[Directive] Find the lines holding the string "wide" in the data, then copy all of them.

[Dataset section]

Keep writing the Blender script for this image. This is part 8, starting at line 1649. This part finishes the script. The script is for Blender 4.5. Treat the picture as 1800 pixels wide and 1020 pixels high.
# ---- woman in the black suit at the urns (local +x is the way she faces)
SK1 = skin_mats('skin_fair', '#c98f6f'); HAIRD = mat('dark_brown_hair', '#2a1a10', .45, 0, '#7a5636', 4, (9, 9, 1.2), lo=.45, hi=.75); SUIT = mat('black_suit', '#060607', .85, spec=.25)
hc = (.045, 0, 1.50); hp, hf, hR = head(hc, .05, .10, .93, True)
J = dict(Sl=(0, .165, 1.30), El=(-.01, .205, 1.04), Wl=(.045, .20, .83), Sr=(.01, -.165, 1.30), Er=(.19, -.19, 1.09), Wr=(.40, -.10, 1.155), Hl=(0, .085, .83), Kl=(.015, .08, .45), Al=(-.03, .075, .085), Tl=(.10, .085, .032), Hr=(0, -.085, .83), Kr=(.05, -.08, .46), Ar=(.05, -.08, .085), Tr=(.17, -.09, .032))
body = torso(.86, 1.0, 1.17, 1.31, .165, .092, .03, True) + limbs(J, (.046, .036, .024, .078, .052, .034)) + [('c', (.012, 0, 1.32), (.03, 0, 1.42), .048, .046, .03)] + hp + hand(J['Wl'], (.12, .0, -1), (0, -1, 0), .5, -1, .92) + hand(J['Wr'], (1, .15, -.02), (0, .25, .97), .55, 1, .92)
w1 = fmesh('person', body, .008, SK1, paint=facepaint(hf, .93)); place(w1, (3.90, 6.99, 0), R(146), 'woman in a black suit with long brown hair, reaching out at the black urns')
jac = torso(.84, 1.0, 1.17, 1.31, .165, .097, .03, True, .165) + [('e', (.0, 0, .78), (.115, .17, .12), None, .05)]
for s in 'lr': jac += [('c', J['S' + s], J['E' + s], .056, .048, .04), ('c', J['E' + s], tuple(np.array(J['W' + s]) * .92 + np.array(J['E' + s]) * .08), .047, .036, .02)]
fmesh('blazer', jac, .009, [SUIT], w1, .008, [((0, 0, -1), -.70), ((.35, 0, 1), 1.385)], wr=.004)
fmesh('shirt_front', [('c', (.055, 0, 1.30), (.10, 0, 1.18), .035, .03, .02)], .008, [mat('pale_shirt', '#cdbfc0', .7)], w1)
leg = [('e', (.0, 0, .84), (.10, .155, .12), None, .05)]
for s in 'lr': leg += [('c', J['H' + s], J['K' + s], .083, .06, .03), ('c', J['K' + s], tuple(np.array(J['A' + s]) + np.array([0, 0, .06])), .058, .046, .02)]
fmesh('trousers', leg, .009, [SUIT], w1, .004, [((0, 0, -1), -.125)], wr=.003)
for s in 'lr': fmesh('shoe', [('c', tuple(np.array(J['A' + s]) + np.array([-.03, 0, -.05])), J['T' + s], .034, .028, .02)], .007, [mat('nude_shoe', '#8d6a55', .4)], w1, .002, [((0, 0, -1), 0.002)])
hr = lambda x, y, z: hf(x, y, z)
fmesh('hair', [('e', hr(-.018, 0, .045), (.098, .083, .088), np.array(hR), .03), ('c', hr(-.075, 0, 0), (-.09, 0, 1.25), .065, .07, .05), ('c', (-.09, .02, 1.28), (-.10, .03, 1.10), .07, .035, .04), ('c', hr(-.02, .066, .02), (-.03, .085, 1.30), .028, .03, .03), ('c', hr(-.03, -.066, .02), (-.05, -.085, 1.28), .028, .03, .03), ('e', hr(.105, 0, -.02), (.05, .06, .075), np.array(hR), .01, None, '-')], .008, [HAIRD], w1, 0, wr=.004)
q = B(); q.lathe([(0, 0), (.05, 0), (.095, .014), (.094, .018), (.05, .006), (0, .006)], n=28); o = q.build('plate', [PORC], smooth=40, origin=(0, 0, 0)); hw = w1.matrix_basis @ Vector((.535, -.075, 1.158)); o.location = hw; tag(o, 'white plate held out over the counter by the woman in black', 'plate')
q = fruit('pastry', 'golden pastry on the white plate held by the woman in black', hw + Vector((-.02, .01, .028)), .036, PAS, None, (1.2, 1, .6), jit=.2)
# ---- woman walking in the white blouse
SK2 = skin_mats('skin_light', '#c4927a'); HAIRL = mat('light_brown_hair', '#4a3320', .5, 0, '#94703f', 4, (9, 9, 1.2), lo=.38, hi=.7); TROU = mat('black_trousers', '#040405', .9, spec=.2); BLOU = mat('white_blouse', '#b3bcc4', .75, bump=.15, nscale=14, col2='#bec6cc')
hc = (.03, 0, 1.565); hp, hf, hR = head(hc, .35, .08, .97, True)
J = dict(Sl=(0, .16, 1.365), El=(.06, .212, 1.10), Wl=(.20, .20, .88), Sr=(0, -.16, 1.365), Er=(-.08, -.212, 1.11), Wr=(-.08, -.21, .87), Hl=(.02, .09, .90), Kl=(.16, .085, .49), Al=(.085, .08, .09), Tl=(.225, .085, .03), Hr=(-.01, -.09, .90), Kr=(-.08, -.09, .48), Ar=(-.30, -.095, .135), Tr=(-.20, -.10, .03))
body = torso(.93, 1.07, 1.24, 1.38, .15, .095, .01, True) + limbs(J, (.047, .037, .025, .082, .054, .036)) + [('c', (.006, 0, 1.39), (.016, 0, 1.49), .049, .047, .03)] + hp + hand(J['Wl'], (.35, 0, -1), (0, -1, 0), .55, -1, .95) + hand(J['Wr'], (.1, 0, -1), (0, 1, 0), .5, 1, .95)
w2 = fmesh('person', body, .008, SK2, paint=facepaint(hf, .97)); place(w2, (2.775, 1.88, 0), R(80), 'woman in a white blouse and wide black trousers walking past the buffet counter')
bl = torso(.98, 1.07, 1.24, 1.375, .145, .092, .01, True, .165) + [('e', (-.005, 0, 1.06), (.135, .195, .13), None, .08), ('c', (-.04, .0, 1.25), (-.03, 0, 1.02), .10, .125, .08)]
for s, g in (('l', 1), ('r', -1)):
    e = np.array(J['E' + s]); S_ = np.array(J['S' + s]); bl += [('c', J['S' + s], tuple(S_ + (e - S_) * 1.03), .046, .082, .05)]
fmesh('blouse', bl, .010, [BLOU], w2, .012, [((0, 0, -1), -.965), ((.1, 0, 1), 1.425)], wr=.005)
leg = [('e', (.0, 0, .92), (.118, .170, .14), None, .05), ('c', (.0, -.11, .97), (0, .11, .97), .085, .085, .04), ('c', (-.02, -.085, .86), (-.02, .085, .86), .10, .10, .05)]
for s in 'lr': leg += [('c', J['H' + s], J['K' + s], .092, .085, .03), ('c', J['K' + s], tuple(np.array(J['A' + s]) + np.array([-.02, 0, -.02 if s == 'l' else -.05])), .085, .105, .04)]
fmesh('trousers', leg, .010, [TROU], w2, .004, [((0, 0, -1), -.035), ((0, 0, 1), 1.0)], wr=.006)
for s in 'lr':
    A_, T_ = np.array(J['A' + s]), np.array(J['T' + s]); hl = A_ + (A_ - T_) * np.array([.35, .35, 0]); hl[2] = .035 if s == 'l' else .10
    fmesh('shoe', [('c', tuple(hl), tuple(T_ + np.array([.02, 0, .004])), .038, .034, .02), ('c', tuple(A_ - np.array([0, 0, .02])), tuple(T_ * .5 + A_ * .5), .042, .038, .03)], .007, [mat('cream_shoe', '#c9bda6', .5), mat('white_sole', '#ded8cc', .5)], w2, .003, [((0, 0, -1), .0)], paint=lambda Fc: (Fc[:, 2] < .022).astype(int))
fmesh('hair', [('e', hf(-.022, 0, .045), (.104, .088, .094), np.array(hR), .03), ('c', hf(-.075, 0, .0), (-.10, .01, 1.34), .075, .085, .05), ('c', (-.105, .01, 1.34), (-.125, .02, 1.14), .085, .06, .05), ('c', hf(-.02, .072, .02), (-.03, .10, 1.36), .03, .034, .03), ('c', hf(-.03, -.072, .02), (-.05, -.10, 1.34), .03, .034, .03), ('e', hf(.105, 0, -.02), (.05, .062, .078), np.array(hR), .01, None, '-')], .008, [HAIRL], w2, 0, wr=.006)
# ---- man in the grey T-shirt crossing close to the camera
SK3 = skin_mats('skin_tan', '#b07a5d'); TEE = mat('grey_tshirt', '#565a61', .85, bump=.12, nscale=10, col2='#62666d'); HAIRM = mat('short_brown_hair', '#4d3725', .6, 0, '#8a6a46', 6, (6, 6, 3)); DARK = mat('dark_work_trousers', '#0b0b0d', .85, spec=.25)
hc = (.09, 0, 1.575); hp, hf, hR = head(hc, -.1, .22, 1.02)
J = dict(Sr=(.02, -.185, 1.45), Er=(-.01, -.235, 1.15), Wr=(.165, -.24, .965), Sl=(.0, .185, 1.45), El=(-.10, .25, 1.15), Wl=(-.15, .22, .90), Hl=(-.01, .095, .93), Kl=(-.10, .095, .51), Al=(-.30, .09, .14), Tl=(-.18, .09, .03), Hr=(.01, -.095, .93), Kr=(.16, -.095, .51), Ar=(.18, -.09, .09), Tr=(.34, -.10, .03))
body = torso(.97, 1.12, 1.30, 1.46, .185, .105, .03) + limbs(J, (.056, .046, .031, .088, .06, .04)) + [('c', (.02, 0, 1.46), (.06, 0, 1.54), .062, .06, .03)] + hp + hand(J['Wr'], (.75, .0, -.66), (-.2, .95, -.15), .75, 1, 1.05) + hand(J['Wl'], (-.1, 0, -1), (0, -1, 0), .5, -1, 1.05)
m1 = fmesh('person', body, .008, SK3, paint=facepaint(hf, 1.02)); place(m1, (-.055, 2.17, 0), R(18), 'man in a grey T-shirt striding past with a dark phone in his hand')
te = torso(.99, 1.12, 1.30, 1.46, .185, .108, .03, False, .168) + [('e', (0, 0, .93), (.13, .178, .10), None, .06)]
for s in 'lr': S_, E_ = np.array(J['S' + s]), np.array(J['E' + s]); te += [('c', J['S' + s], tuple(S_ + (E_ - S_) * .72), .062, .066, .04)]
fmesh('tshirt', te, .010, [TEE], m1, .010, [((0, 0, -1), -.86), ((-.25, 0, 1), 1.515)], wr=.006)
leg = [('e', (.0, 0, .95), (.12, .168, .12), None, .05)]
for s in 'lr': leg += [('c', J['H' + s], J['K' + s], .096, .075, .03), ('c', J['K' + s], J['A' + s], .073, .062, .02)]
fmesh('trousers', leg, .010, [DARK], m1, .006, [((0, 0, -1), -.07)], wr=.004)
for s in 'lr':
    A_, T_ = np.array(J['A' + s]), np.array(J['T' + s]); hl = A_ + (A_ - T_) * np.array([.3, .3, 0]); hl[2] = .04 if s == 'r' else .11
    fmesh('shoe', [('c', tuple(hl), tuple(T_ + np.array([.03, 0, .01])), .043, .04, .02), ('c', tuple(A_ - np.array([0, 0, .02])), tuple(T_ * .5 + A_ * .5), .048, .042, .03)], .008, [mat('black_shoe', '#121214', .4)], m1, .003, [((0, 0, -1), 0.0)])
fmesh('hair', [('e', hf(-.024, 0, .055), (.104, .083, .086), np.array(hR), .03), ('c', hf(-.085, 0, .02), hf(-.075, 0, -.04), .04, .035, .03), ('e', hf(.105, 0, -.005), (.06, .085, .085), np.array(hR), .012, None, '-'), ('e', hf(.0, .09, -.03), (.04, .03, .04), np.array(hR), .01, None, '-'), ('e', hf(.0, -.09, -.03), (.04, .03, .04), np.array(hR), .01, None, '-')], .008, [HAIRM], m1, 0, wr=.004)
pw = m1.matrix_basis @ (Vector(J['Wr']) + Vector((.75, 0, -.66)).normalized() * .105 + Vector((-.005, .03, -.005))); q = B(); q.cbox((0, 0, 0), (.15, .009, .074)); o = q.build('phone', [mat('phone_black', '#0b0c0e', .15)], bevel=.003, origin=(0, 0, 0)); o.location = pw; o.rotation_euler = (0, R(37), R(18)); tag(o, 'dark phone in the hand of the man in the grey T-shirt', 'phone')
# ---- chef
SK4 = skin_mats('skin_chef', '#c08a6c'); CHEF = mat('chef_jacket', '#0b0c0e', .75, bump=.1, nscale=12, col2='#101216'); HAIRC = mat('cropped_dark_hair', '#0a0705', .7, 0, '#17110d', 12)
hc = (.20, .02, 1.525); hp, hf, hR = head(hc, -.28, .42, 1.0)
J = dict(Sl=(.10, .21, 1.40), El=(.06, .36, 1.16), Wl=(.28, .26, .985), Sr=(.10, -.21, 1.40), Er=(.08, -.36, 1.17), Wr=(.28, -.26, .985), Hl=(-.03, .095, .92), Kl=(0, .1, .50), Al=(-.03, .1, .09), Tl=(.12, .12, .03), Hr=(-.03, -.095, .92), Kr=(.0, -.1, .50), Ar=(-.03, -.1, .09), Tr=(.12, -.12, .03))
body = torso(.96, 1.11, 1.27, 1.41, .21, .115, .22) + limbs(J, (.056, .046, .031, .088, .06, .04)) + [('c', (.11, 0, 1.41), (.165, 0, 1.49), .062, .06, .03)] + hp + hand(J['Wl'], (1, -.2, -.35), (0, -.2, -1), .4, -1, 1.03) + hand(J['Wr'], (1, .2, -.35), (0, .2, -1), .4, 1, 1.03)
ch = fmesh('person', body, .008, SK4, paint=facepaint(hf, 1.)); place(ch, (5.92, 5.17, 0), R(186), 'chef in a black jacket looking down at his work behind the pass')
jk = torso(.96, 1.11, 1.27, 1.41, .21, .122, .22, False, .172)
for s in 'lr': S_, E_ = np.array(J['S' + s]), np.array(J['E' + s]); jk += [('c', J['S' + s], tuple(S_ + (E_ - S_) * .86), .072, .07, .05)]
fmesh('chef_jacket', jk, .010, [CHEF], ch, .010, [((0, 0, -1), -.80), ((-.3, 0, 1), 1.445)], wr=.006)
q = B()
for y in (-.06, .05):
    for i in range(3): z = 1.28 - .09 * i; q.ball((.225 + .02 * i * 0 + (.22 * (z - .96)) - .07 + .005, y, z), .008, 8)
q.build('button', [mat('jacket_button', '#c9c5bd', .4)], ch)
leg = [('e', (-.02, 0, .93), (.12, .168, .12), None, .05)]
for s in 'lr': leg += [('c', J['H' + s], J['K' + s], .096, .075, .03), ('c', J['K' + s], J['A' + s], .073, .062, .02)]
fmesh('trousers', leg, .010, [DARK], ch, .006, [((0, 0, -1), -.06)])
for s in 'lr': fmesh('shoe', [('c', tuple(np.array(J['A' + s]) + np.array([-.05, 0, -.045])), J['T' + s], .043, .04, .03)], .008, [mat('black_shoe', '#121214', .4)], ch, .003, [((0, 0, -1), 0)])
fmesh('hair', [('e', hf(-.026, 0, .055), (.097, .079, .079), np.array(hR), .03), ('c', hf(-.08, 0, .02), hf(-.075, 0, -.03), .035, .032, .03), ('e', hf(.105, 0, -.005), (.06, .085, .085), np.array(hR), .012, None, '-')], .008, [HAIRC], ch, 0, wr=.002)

[Answer to this task]
Keep writing the Blender script for this image. This is part 8, starting at line 1649. This part finishes the script. The script is for Blender 4.5. Treat the picture as 1800 pixels wide and 1020 pixels high.
w2 = fmesh('person', body, .008, SK2, paint=facepaint(hf, .97)); place(w2, (2.775, 1.88, 0), R(80), 'woman in a white blouse and wide black trousers walking past the buffet counter')